As much as I’d like to think this is the beginning of some sort of mass exodus from the Republican party, I don’t believe it is. What it is, at most, is a slight realignment; upper-middle-class professionals with advanced degrees, formerly a politically mixed demographic, are becoming overwhelmingly Democratic. (Bollier, who is a doctor, would fit into this category, as would most journalists and pundits.) This is not, numerically, a big demographic. It is a vocal demographic, one that does a lot of writing and public speaking and has access to the kind of venues that allow its voice to be heard, but that’s not the same thing.

Wellllll, to be fair they do have audiences of readers, viewers, and in the case of elected officials - supporters and voters. So, there is the possibility of some coattail (bandwagon?) effect.

That is true, but I’m not convinced the majority of the people who currently identify as Republicans are the type of people who are influenced by, say, George Will in the first place. Mostly, the people who were the kind of Republicans who read George Will have already stopped identifying as Republicans – not so much because of George Will but because they and George Will were both caught up in this bigger trend, if that makes sense. The current group of Republicans has a different set of opinion leaders and influencers, and I see no reason to think this group isn’t still going strong.

Don’t ask Scott Walker to draw it. :smiley:

I’m still stuck on the Chief Justice of a state talking about politics and her personal partisan affiliation.

Doesn’t happen in Canada.

…mugs, pugs, thugs, nitwits, halfwits, dimwits… :smiley:

Well, at least in the case of the person who inspired the thread, Tani Cantil-Sakauye, she’s done quite a bit to stand up to the Republican Party and its onslaught on personal rights. As Chief Justice of the California Supreme Court, she told ICE to stay the hell away from California courts when looking to detain suspected improperly present in the country persons. She’s worked to reform bail practices, and decriminalize various traffic offenses. I believe that her opinions on the Court have not been particularly “conservative” in orientation, and under her leadership, the California Supreme Court has not been trending particularly conservative, either.

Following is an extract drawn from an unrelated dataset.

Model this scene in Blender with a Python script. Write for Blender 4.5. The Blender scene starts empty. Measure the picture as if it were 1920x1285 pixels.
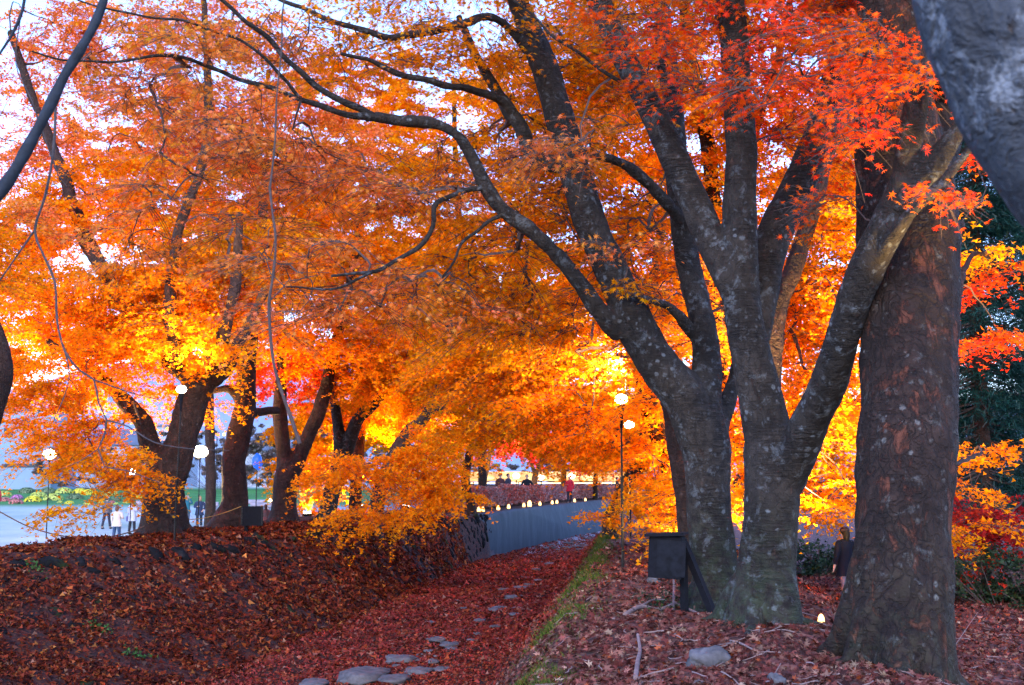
import bpy, math, random
import numpy as np
from mathutils import Vector, Matrix, noise

# ---------------------------------------------------------------- camera, sky, sun, exposure
SC = bpy.context.scene
COL = SC.collection
FPX = 2278.0            # focal length in pixels of the 1920 px wide photograph
EYE = 1.6
PITCH = math.radians(6.55)
cd = bpy.data.cameras.new("camera"); cam = bpy.data.objects.new("camera", cd); COL.objects.link(cam)
cd.sensor_width = 23.6; cd.lens = 23.6 * FPX / 1920.0
cd.clip_start = 0.1; cd.clip_end = 5000
cam.location = (0, 0, EYE); cam.rotation_euler = (math.pi / 2 + PITCH, 0, 0)
cd.dof.use_dof = True; cd.dof.focus_distance = 16.0; cd.dof.aperture_fstop = 2.8
SC.camera = cam

SUN_EL, SUN_ROT = math.radians(24), math.radians(190)
w = bpy.data.worlds.new("World"); SC.world = w; w.use_nodes = True
wn = w.node_tree; bg = wn.nodes["Background"]
sky = wn.nodes.new("ShaderNodeTexSky"); sky.sky_type = 'NISHITA'; sky.sun_disc = False
sky.sun_elevation = SUN_EL; sky.sun_rotation = SUN_ROT; sky.air_density = 1.2; sky.dust_density = 0.0; sky.ozone_density = 4.0
tn = wn.nodes.new("ShaderNodeMix"); tn.data_type = 'RGBA'; tn.blend_type = 'MULTIPLY'; tn.inputs[0].default_value = 1.0; tn.inputs[7].default_value = (0.88, 0.89, 1.19, 1)
wn.links.new(sky.outputs[0], tn.inputs[6]); wn.links.new(tn.outputs[2], bg.inputs[0]); bg.inputs[1].default_value = 0.115
sl = bpy.data.lights.new("sun", 'SUN'); sl.energy = 0.6; sl.angle = math.radians(25); sl.color = (1.0, 0.86, 0.74)
so = bpy.data.objects.new("sun", sl); COL.objects.link(so)
# direction the sun comes from (blender sky: rotation 0 = +Y, clockwise seen from above)
sd = Vector((math.sin(SUN_ROT) * math.cos(SUN_EL), math.cos(SUN_ROT) * math.cos(SUN_EL), math.sin(SUN_EL)))
so.rotation_euler = sd.to_track_quat('Z', 'Y').to_euler()
SC.view_settings.view_transform = 'Standard'; SC.view_settings.look = 'None'
SC.view_settings.exposure = 2.6; SC.view_settings.gamma = 1.0
SC.render.engine = 'CYCLES'
cy = SC.cycles
cy.max_bounces = 6; cy.diffuse_bounces = 4; cy.glossy_bounces = 2; cy.transmission_bounces = 4; cy.transparent_max_bounces = 4
cy.sample_clamp_indirect = 4.0; cy.caustics_reflective = False; cy.caustics_refractive = False
cy.use_denoising = True; cy.denoiser = 'OPENIMAGEDENOISE'
cy.use_adaptive_sampling = True; cy.adaptive_threshold = 0.02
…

And they’re doing so just at the time when a large part of the Democrats’ base is calling for a *more *leftist/progressive position, as opposed to a swing to center. Fun times.
But anyway, yeah, I’m not sure that we should hold it against them that they continued to identify under the name “Republican” until the wheels came off. I mean, Joe Manchin keeps claiming he’s a Democrat.

The republicans got 50 million votes for the house in the 2018 midterm. The republicans have done nothing but tried to cover up Trump’s crimes.

The vast, vast majority of republican voters are fine with this behavior.

I expect most of the Republicans with major disagreements with the current direction of the party simply become independents.

Independents who still vote republican.

I phrased the OP title poorly. It’s the intellectual framework of the GOP that is dissolving; the leaders and philosophers are deserting. Both then-living GOP Presidents — Bush and Bush — opposed Trump. The intelligent pro-America opinion-makers (Will and Boot, but of course not jackals like Hannity and Limbaugh) are fleeing the sinking ship.

What’s left is flocks of voters trying to hold on to a crumbling core, hallucinating that the abyss engulfing them is a magic highway to Make America Great Again. Without leaders that want to serve America, these voters are at the mercy of grifters and flim-flam artists. Sad.